- _PROBLEM DETAILS_:
From the listing that follows, output everything exactly except the pictures.

==*==

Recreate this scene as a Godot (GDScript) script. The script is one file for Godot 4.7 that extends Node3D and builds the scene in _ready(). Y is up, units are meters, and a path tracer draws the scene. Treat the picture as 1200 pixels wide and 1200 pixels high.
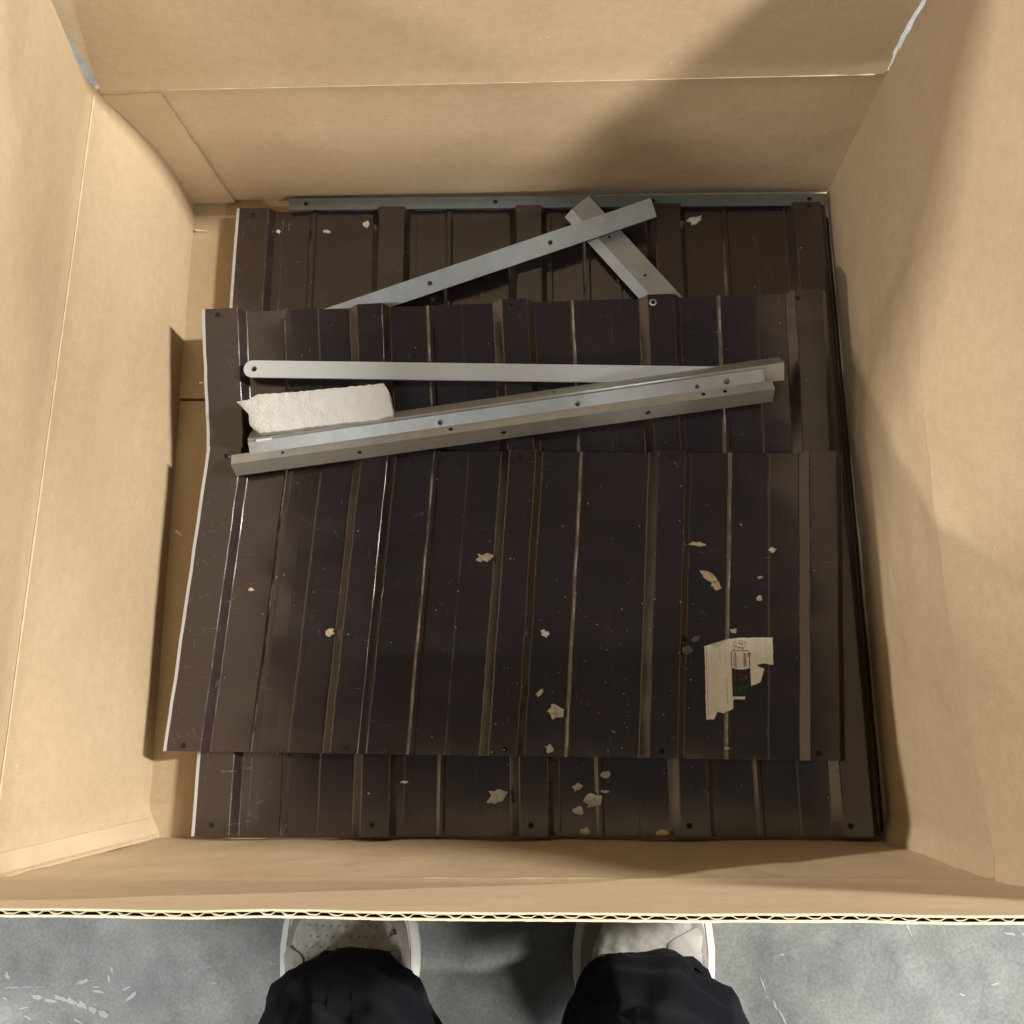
extends Node3D

# ---------------------------------------------------------------- helpers
var M := {}
var used := {}
var panels := []          # [corner array, first offset, width] of laid sheets, topmost first
const PITCH := 0.1615
const RIB := 0.010

func numbered(called: String) -> String:
	if not used.has(called):
		used[called] = 0
		return called
	used[called] += 1
	return "%s_%03d" % [called, used[called]]

func tag(o: Node3D, label: String, category := "", group := "") -> Node3D:
	o.set_meta("label", label)
	if category != "":
		o.set_meta("category", category)
	if group != "":
		o.set_meta("group", group)
	return o

func thing(called: String, label: String, category: String, at := Vector3.ZERO, group := "") -> Node3D:
	var o := Node3D.new()
	o.name = numbered(called)
	add_child(o)
	o.position = at
	tag(o, label, category, group)
	return o

func tool() -> SurfaceTool:
	var st := SurfaceTool.new()
	st.begin(Mesh.PRIMITIVE_TRIANGLES)
	return st

func commit(st: SurfaceTool, called: String, mat: Material, parent: Node = null) -> MeshInstance3D:
	st.generate_normals()
	var o := MeshInstance3D.new()
	o.mesh = st.commit()
	o.material_override = mat
	if parent == null:
		o.name = numbered(called)
		add_child(o)
	else:
		o.name = called
		parent.add_child(o, true)
	return o

func tri(st: SurfaceTool, a: Vector3, b: Vector3, c: Vector3, g := -1, ua := Vector2.ZERO, ub := Vector2.ZERO, uc := Vector2.ZERO) -> void:
	st.set_smooth_group(g)
	st.set_uv(ua); st.add_vertex(a)
	st.set_smooth_group(g)
	st.set_uv(ub); st.add_vertex(b)
	st.set_smooth_group(g)
	st.set_uv(uc); st.add_vertex(c)

func quad(st: SurfaceTool, a: Vector3, b: Vector3, c: Vector3, d: Vector3, g := -1, ua := Vector2.ZERO, ub := Vector2.ZERO, uc := Vector2.ZERO, ud := Vector2.ZERO) -> void:
	tri(st, a, b, c, g, ua, ub, uc)
	tri(st, a, c, d, g, ua, uc, ud)

func box(st: SurfaceTool, lo: Vector3, hi: Vector3) -> void:
	var p := []
	for k in 8:
		p.append(Vector3(hi.x if k & 1 else lo.x, hi.y if k & 2 else lo.y, hi.z if k & 4 else lo.z))
	for f in [[0, 1, 3, 2], [5, 4, 6, 7], [4, 0, 2, 6], [1, 5, 7, 3], [2, 3, 7, 6], [4, 5, 1, 0]]:
		quad(st, p[f[0]], p[f[1]], p[f[2]], p[f[3]])

# a board whose inner face is fn(s, t); the outer face lies `out` behind it
func board(called: String, fn: Callable, ns: int, nt: int, out: Vector3, mat: Material, parent: Node, uv: Vector2, off := Vector2.ZERO) -> MeshInstance3D:
	var st := tool()
	var p := []
	for i in ns + 1:
		var row := []
		for j in nt + 1:
			row.append(fn.call(float(i) / ns, float(j) / nt))
		p.append(row)
	for i in ns:
		for j in nt:
			var u0 := Vector2(float(i) / ns * uv.x, float(j) / nt * uv.y) + off
			var u1 := Vector2(float(i + 1) / ns * uv.x, float(j + 1) / nt * uv.y) + off
			quad(st, p[i][j], p[i + 1][j], p[i + 1][j + 1], p[i][j + 1], 1, u0, Vector2(u1.x, u0.y), u1, Vector2(u0.x, u1.y))
			quad(st, p[i][j] + out, p[i][j + 1] + out, p[i + 1][j + 1] + out, p[i + 1][j] + out, 2, u0, Vector2(u0.x, u1.y), u1, Vector2(u1.x, u0.y))
	for i in ns:
		for j in [0, nt]:
			quad(st, p[i][j], p[i + 1][j], p[i + 1][j] + out, p[i][j] + out, 3 + (1 if j else 0))
	for j in nt:
		for i in [0, ns]:
			quad(st, p[i][j], p[i][j + 1], p[i][j + 1] + out, p[i][j] + out, 5 + (1 if i else 0))
	return commit(st, called, mat, parent)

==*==

- _SOLVED EXERCISE_:
Recreate this scene as a Godot (GDScript) script. The script is one file for Godot 4.7 that extends Node3D and builds the scene in _ready(). Y is up, units are meters, and a path tracer draws the scene. Treat the picture as 1200 pixels wide and 1200 pixels high.
extends Node3D

# ---------------------------------------------------------------- helpers
var M := {}
var used := {}
var panels := []          # [corner array, first offset, width] of laid sheets, topmost first
const PITCH := 0.1615
const RIB := 0.010

func numbered(called: String) -> String:
	if not used.has(called):
		used[called] = 0
		return called
	used[called] += 1
	return "%s_%03d" % [called, used[called]]

func tag(o: Node3D, label: String, category := "", group := "") -> Node3D:
	o.set_meta("label", label)
	if category != "":
		o.set_meta("category", category)
	if group != "":
		o.set_meta("group", group)
	return o

func thing(called: String, label: String, category: String, at := Vector3.ZERO, group := "") -> Node3D:
	var o := Node3D.new()
	o.name = numbered(called)
	add_child(o)
	o.position = at
	tag(o, label, category, group)
	return o

func tool() -> SurfaceTool:
	var st := SurfaceTool.new()
	st.begin(Mesh.PRIMITIVE_TRIANGLES)
	return st

func commit(st: SurfaceTool, called: String, mat: Material, parent: Node = null) -> MeshInstance3D:
	st.generate_normals()
	var o := MeshInstance3D.new()
	o.mesh = st.commit()
	o.material_override = mat
	if parent == null:
		o.name = numbered(called)
		add_child(o)
	else:
		o.name = called
		parent.add_child(o, true)
	return o

func tri(st: SurfaceTool, a: Vector3, b: Vector3, c: Vector3, g := -1, ua := Vector2.ZERO, ub := Vector2.ZERO, uc := Vector2.ZERO) -> void:
	st.set_smooth_group(g)
	st.set_uv(ua); st.add_vertex(a)
	st.set_smooth_group(g)
	st.set_uv(ub); st.add_vertex(b)
	st.set_smooth_group(g)
	st.set_uv(uc); st.add_vertex(c)

func quad(st: SurfaceTool, a: Vector3, b: Vector3, c: Vector3, d: Vector3, g := -1, ua := Vector2.ZERO, ub := Vector2.ZERO, uc := Vector2.ZERO, ud := Vector2.ZERO) -> void:
	tri(st, a, b, c, g, ua, ub, uc)
	tri(st, a, c, d, g, ua, uc, ud)

func box(st: SurfaceTool, lo: Vector3, hi: Vector3) -> void:
	var p := []
	for k in 8:
		p.append(Vector3(hi.x if k & 1 else lo.x, hi.y if k & 2 else lo.y, hi.z if k & 4 else lo.z))
	for f in [[0, 1, 3, 2], [5, 4, 6, 7], [4, 0, 2, 6], [1, 5, 7, 3], [2, 3, 7, 6], [4, 5, 1, 0]]:
		quad(st, p[f[0]], p[f[1]], p[f[2]], p[f[3]])

# a board whose inner face is fn(s, t); the outer face lies `out` behind it
func board(called: String, fn: Callable, ns: int, nt: int, out: Vector3, mat: Material, parent: Node, uv: Vector2, off := Vector2.ZERO) -> MeshInstance3D:
	var st := tool()
	var p := []
	for i in ns + 1:
		var row := []
		for j in nt + 1:
			row.append(fn.call(float(i) / ns, float(j) / nt))
		p.append(row)
	for i in ns:
		for j in nt:
			var u0 := Vector2(float(i) / ns * uv.x, float(j) / nt * uv.y) + off
			var u1 := Vector2(float(i + 1) / ns * uv.x, float(j + 1) / nt * uv.y) + off
			quad(st, p[i][j], p[i + 1][j], p[i + 1][j + 1], p[i][j + 1], 1, u0, Vector2(u1.x, u0.y), u1, Vector2(u0.x, u1.y))
			quad(st, p[i][j] + out, p[i][j + 1] + out, p[i + 1][j + 1] + out, p[i + 1][j] + out, 2, u0, Vector2(u0.x, u1.y), u1, Vector2(u1.x, u0.y))
	for i in ns:
		for j in [0, nt]:
			quad(st, p[i][j], p[i + 1][j], p[i + 1][j] + out, p[i][j] + out, 3 + (1 if j else 0))
	for j in nt:
		for i in [0, ns]:
			quad(st, p[i][j], p[i][j + 1], p[i][j + 1] + out, p[i][j] + out, 5 + (1 if i else 0))
	return commit(st, called, mat, parent)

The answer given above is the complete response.